Give every entry again, word for word and in full.

Entries with scene source code
::::::::::

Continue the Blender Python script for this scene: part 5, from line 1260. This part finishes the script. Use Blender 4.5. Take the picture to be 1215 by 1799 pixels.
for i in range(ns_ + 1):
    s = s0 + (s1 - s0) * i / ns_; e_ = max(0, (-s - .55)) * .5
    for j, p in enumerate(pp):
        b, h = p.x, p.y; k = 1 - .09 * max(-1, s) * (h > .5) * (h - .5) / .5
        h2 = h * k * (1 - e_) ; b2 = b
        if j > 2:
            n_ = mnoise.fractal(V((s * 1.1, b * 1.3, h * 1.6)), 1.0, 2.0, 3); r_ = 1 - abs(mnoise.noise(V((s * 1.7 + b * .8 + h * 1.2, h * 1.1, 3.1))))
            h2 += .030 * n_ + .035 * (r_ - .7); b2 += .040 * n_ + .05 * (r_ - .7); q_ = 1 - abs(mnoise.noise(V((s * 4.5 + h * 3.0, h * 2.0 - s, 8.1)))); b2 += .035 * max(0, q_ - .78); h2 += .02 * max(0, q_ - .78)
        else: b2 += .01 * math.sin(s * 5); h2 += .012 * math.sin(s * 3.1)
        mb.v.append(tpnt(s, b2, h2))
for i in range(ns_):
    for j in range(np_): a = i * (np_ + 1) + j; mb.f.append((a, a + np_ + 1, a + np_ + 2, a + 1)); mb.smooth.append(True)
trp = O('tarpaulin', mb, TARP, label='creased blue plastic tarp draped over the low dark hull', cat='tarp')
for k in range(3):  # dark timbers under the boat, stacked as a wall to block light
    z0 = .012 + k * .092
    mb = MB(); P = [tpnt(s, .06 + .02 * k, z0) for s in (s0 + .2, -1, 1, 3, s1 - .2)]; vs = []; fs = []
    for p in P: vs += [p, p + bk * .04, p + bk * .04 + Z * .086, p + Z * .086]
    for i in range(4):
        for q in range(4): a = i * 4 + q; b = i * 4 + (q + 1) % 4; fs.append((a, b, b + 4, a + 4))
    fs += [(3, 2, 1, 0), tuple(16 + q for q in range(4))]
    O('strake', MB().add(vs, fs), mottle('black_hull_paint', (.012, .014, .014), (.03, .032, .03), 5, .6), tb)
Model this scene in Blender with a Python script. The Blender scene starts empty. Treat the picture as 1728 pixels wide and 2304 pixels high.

::::::::::

▸ **EXERCISE SOLUTION**
Continue the Blender Python script for this scene: part 5, from line 1260. This part finishes the script. Use Blender 4.5. Take the picture to be 1215 by 1799 pixels.
for i in range(ns_ + 1):
    s = s0 + (s1 - s0) * i / ns_; e_ = max(0, (-s - .55)) * .5
    for j, p in enumerate(pp):
        b, h = p.x, p.y; k = 1 - .09 * max(-1, s) * (h > .5) * (h - .5) / .5
        h2 = h * k * (1 - e_) ; b2 = b
        if j > 2:
            n_ = mnoise.fractal(V((s * 1.1, b * 1.3, h * 1.6)), 1.0, 2.0, 3); r_ = 1 - abs(mnoise.noise(V((s * 1.7 + b * .8 + h * 1.2, h * 1.1, 3.1))))
            h2 += .030 * n_ + .035 * (r_ - .7); b2 += .040 * n_ + .05 * (r_ - .7); q_ = 1 - abs(mnoise.noise(V((s * 4.5 + h * 3.0, h * 2.0 - s, 8.1)))); b2 += .035 * max(0, q_ - .78); h2 += .02 * max(0, q_ - .78)
        else: b2 += .01 * math.sin(s * 5); h2 += .012 * math.sin(s * 3.1)
        mb.v.append(tpnt(s, b2, h2))
for i in range(ns_):
    for j in range(np_): a = i * (np_ + 1) + j; mb.f.append((a, a + np_ + 1, a + np_ + 2, a + 1)); mb.smooth.append(True)
trp = O('tarpaulin', mb, TARP, label='creased blue plastic tarp draped over the low dark hull', cat='tarp')
for k in range(3):  # dark timbers under the boat, stacked as a wall to block light
    z0 = .012 + k * .092
    mb = MB(); P = [tpnt(s, .06 + .02 * k, z0) for s in (s0 + .2, -1, 1, 3, s1 - .2)]; vs = []; fs = []
    for p in P: vs += [p, p + bk * .04, p + bk * .04 + Z * .086, p + Z * .086]
    for i in range(4):
        for q in range(4): a = i * 4 + q; b = i * 4 + (q + 1) % 4; fs.append((a, b, b + 4, a + 4))
    fs += [(3, 2, 1, 0), tuple(16 + q for q in range(4))]
    O('strake', MB().add(vs, fs), mottle('black_hull_paint', (.012, .014, .014), (.03, .032, .03), 5, .6), tb)
Model this scene in Blender with a Python script. The Blender scene starts empty. Treat the picture as 1728 pixels wide and 2304 pixels high.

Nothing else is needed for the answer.